Именно так человек, оставаясь живым в движении, ничего о жизни
своего движения не знает; более того, он наивно, на голубом глазу
полагает, что это именно он двигается, что он двигается по
своему желанию, что его движение подчинено ему самому – его
желанию, его хотению, его стремлению, его мысли.

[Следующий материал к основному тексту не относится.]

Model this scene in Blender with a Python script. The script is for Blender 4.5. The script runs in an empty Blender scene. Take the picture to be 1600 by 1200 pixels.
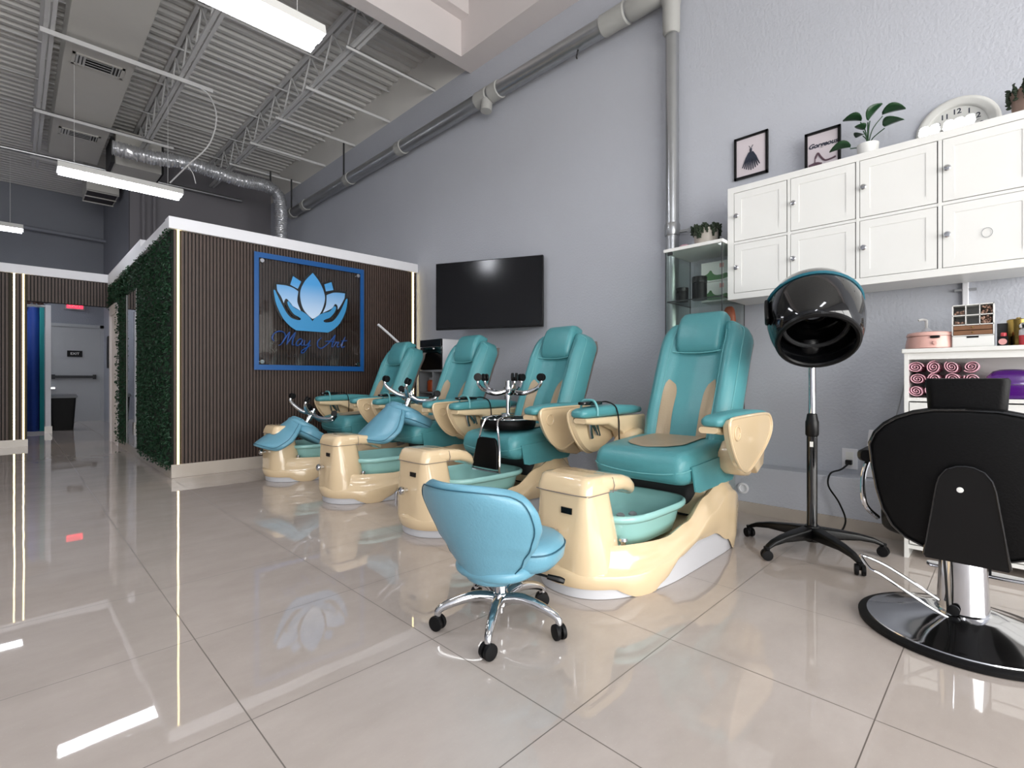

Гоголь, как никто другой в русской литературе, и видел, и
чувствовал, и описал весь комизм такого положения вещей, в котором
человек, двигаясь, воспринимая, говоря, слушая, переживая и
т.д., и т.д., в соответствии с освоенным им и оживающим в нём
древним опытом, при этом совершенно естественно полагает
самого себя единственным источником, единственной действующей
причиной своих – движения, восприятия, речи, слуха,
переживания!

Разве не комичен человек, ищущий чёрта в то время, в которое таскает
его в мешке на своём плече?

Разве не комичен профессор философии, мудрёно учащий нас быть
наивными и примитивными?

Разве не комичен российский чиновник, борющийся с коррупцией?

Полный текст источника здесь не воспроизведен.